Il 3 maggio 1960, il comandante delle truppe di terra, il generale Cemal Gürsel si dimise dopo che il governo rifiutò le sue richieste, tutte legate alla repressione dei movimenti politici islamici. Il 27 dello stesso mese, ufficiali e cadetti dei collegi militari di Istanbul e Ankara rovesciarono il governo. Senza spargimento di sangue, le forze armate salirono al potere, guidati proprio dal generale Gürsel.

I leader del Partito Democratico furono imprigionati, con l'accusa di corruzione e alto tradimento. Di 601 accusati, 464 furono ritenuti colpevoli, e molti ministri del precedente governo vennero condannati a morte. Dal colpo di stato, emerse una nuova costituzione, elaborata dalla Commissione di Unità Nazionale, in cui il presidente doveva essere eletto da entrambe i rami del Parlamento, il Senato e l'Assemblea Nazionale.

Subito dopo aver promulgato la nuova costituzione, la Commissione si sciolse e molti dei militari che avevano preso parte al colpo di stato abbandonarono i loro incarichi. Le elezioni del 1961 videro la vittoria di una nuova formazione politica, il Partito della Giustizia guidato dal generale Ragip Gümüspala.

A partire dal 1961 il paese fu attraversato da un'importante ripresa economica, grazie soprattutto allo sviluppo industriale, con la conseguente urbanizzazione e il fiorire di organizzazioni sindacali (come la Confederazione dei Sindacati dei Lavoratori Riformisti).

In quegli anni, inoltre, nacquero i maggiori partiti comunisti, fra tutti il Partito dei Lavoratori Turchi, alcuni dei quali predicavano la lotta armata, come il Partito Turco di Liberazione Armata. La violenza dei movimenti di sinistra trovò l'opposizione dei gruppi estremisti di destra, come il NAP (National Action Party, il Partito Nazionale d'Azione) che combinava Islam e nazionalismo turco.

Sul finire degli anni '60, la Turchia attraversò un periodo di crisi, dovuta soprattutto all'incapacità del governo di sedare le crescenti rivolte nella regione del Kurdistan. Nel 1971, infatti, il primo ministro Süleyman Demirel fu costretto a dare le dimissioni e per due anni, e il paese fu guidato da una coalizione governativa composta da politici e tecnocrati conservatori, sostenuta dall'apparato militare.
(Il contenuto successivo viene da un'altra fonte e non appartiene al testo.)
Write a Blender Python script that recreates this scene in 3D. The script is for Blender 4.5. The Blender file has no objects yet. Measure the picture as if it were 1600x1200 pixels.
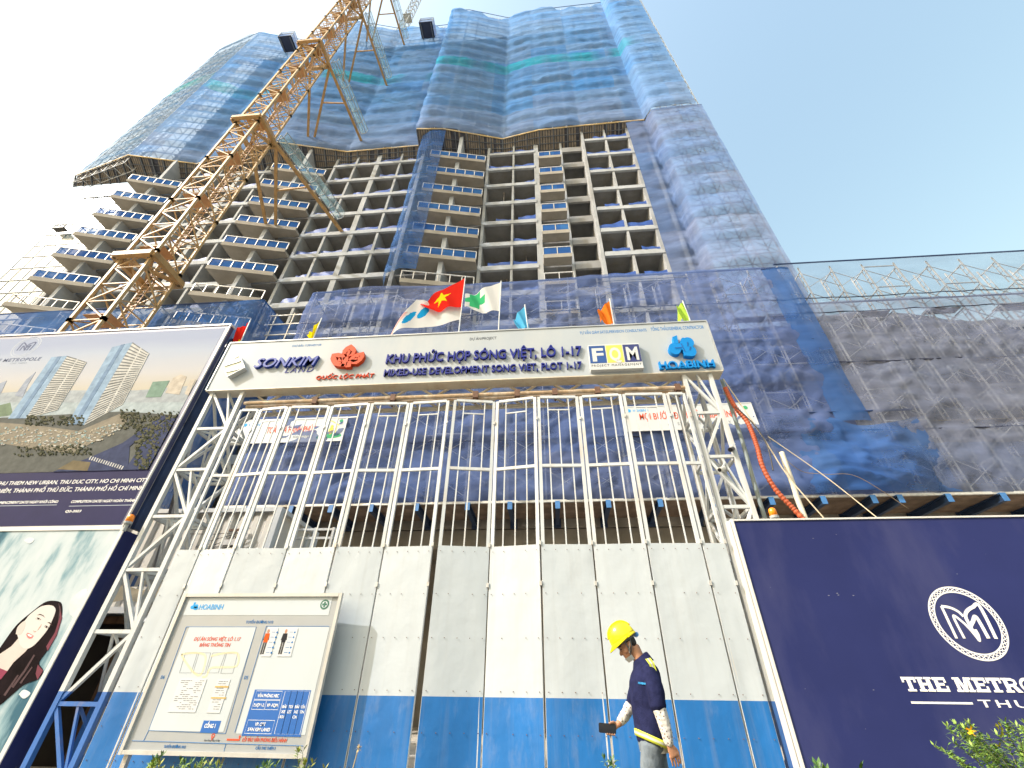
import bpy, bmesh, math, random
from mathutils import Vector, Matrix, noise
random.seed(7)
R = math.radians
scene = bpy.context.scene
COL = scene.collection

# ------------------------------------------------------------------ camera, sky, sun
F_PX, PITCH, ROLL, YAW = 680.0, R(35.98), R(0.83), R(5.1)
CAM = Vector((0, 0, 1.15))
cp, sp = math.cos(PITCH), math.sin(PITCH)
_fw, _rt, _up = Vector((0, cp, sp)), Vector((1, 0, 0)), Vector((0, -sp, cp))
_rz = Matrix.Rotation(YAW, 3, 'Z')
_fw, _rt, _up = _rz @ _fw, _rz @ _rt, _rz @ _up
c_, s_ = math.cos(ROLL), math.sin(ROLL)
_rt, _up = c_ * _rt + s_ * _up, -s_ * _rt + c_ * _up
cd = bpy.data.cameras.new('camera')
cam = bpy.data.objects.new('camera', cd)
COL.objects.link(cam)
m3 = Matrix((_rt, _up, -_fw)).transposed()
cam.matrix_world = Matrix.Translation(CAM) @ m3.to_4x4()
cd.sensor_width = 36.0
cd.lens = 36.0 * F_PX / 1600.0
cd.clip_start = 0.05
cd.clip_end = 3000
scene.camera = cam

SUN_EL, SUN_AZ = 39.0, -118.0            # azimuth from +Y, clockwise seen from above
to_sun = Vector((math.sin(R(SUN_AZ)) * math.cos(R(SUN_EL)), math.cos(R(SUN_AZ)) * math.cos(R(SUN_EL)), math.sin(R(SUN_EL))))
world = bpy.data.worlds.new("World")
scene.world = world
world.use_nodes = True
wn, wl = world.node_tree.nodes, world.node_tree.links
wn.clear()
wo = wn.new('ShaderNodeOutputWorld'); wb = wn.new('ShaderNodeBackground'); ws = wn.new('ShaderNodeTexSky')
ws.sky_type = 'NISHITA'
ws.sun_disc = False
ws.sun_elevation = R(SUN_EL)
ws.sun_rotation = R(SUN_AZ)
ws.air_density = 3.0
ws.dust_density = 7.0
ws.ozone_density = 3.6
ws.altitude = 0
wb.inputs['Strength'].default_value = 0.15
wl.new(ws.outputs[0], wb.inputs[0]); wl.new(wb.outputs[0], wo.inputs[0])
sl = bpy.data.lights.new('sun', 'SUN')
sl.energy = 2.0
sl.angle = R(0.5)
sl.color = (1.0, 0.98, 0.96)
sun = bpy.data.objects.new('sun', sl)
COL.objects.link(sun)
sun.rotation_euler = (-to_sun).to_track_quat('-Z', 'Y').to_euler()
sun.location = (-40, -20, 60)
scene.view_settings.view_transform = 'Standard'
scene.view_settings.look = 'None'
scene.view_settings.exposure = 1.22
scene.view_settings.gamma = 1.0
scene.view_settings.use_curve_mapping = False

# ------------------------------------------------------------------ helpers
def ray(px, py):
    return _rt * ((px - 800) / F_PX) + _up * (-(py - 600) / F_PX) + _fw
def at(px, py, Y):                       # the point of the facade plane at depth Y that the photo shows there
    d = ray(px, py)
    return CAM + d * (Y / d.y)

ABS = {}
def tag(o, label, cat, group=None):
    o['label'] = label; o['category'] = cat
    if group: o['group'] = group
    return o
def thing(name, label, cat, loc=(0, 0, 0), group=None):
    o = bpy.data.objects.new(name, None)
    o.empty_display_size = 0.2
    COL.objects.link(o); o.location = loc
    ABS[o.name] = Vector(loc)
    return tag(o, label, cat, group)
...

Nel 1973, la Turchia tornò alle urne, ma nessun partito riuscì ad ottenere una vittoria schiacciante. Gli anni tra il '73 e il 1980 furono caratterizzati da una forte instabilità politica e le violenze aumentarono in tutto il paese (il numero di morti negli scontri passò da 34 nel 1975 a 1.500 prima dell'intervento militare dell'80), complice anche l'inflazione e l'alto tasso di disoccupazione.

Nel settembre 1980, il comandante supremo delle forze armate, il generale Kenan Evren, guidò l'ennesimo colpo di stato, questa volta godendo del sostegno popolare. Evren creò un Concilio di Sicurezza Nazionale, il cui scopo, oltre a modificare la costituzione, era dare stabilità al paese.

Da una parte il timore che la Rivoluzione Islamica iraniana potesse avere ripercussioni anche in Turchia, dall'altra la guerriglia nelle regioni curde portarono l'establishment a dure operazioni militari, nonché all'estensione in tutto il paese della legge marziale.

Nel 1982, un referendum approvò la nuova costituzione, basata sul modello francese del 1958, in cui lo Stato era guidato da un presidente (eletto oggi sette anni) che nominava primo ministro e governo, e aveva il potere di sciogliere il parlamento, che tornava ad essere unicamerale. Per ridurre l'influenza dei partiti più piccoli, venne introdotta una soglia di sbarramento al 10%. Lo Stato, comunque, manteneva un controllo rigido dei media e delle organizzazioni sindacali.